Self-discipline
This kind of studying requires a lot of self-discipline. I have to take all of my spare time and channel it towards the goal of passing an exam that I will take more than a month from now. I have no accountability to anybody but me. I have no set schedule aside from watching the videos that only get posted once a week. I have to decide what to study, when, and in what order. I have to figure out what works for me and get other things work for me whether they want to or not. I have to take practice quizzes and tests and work random problems in the book and not get discouraged. I have to listen to cds in the car even when I really want to listen to music.
Some days I do better than others, and I’ve found that I do best on my busiest days, because those are the days when I have the greatest sense of urgency. For that reason, I do fairly well at the flash cards in the evenings, because I can only look at a few at the time before catching C as she goes head first off the couch (feet first, child! feet first!). If this particular trend continues, I will be a studying fiend once tax season starts.
This is not the most fun I’ve had all year
Katie took the kids to Bell Buckle this weekend, and I stayed home to study.
Yippee!
The future of learning is web-based
I can’t express how convenient it is to do my CPA review classes online.
When I first signed up for the service, I was relieved that I wouldn’t have to do be in some West Knoxville strip mall until ten at night every Tuesday. But I had no clue just how convenient being able to attend classes online truly would be.
For starters, I’m not even attending the classes. Because the teacher instructs from the seat in front of her webcam, everything is recorded. Now when I sit down to “attend” class, I watch it in archives. I can push pause when I need to go to the bathroom or want to write something down that she said too fast, I can rewind when I miss something, and I can start a class session on Thursday and finish it on Friday.
Pause is a wonderful button. I can’t express how much better learning is when I can hit pause. This morning, I was watching a lecture on capital budgeting. I remember studying capital budgeting (incremental cash flow, oh my!) in college, but it’s been a while. After the teacher laid out the basics, and I had a page of notes, I hit pause, and I spent an hour going over the notes and trying to learn the concept before she went into further detail.
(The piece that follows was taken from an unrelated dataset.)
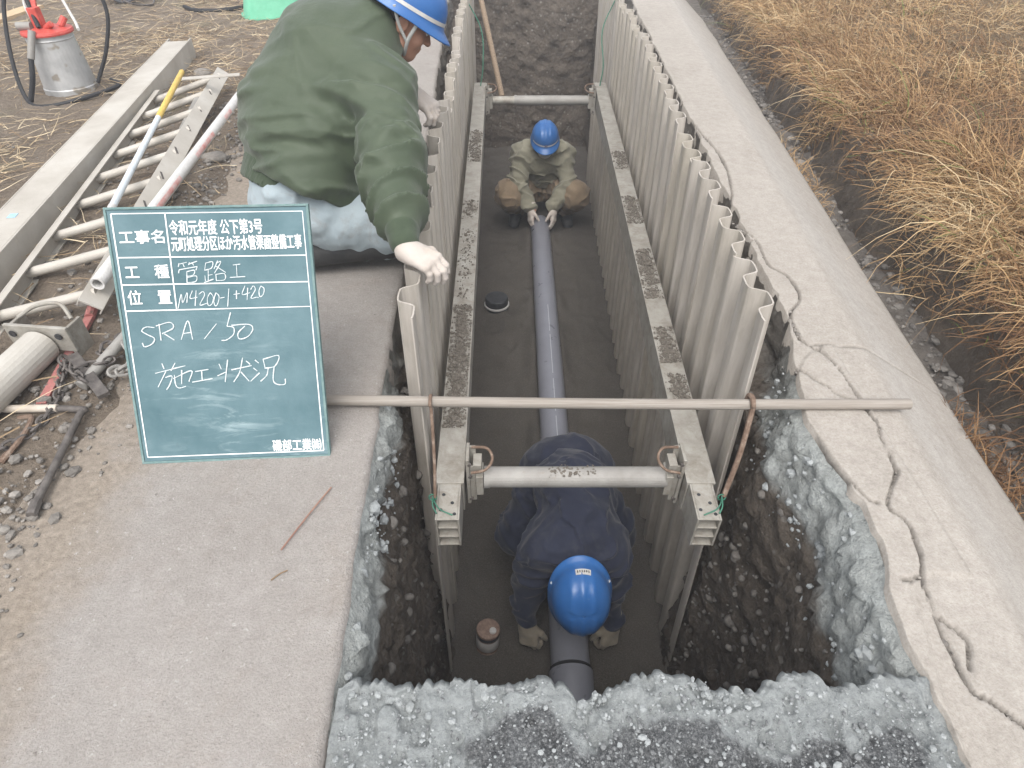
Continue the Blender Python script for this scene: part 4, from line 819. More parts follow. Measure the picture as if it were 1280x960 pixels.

How nice is it to be able to hit pause like that and really learn a subject? How much better is that than sitting in a physical classroom? How much more am I going to get out of the rest of the lecture because I was able to hit pause?
Of course I can also hit pause when I want to check my email or do some blogging, which I said I wasn’t going to do, and now I really need to get back to work.
Note to self:
Note to self: if it seems easy, you’ve got it wrong.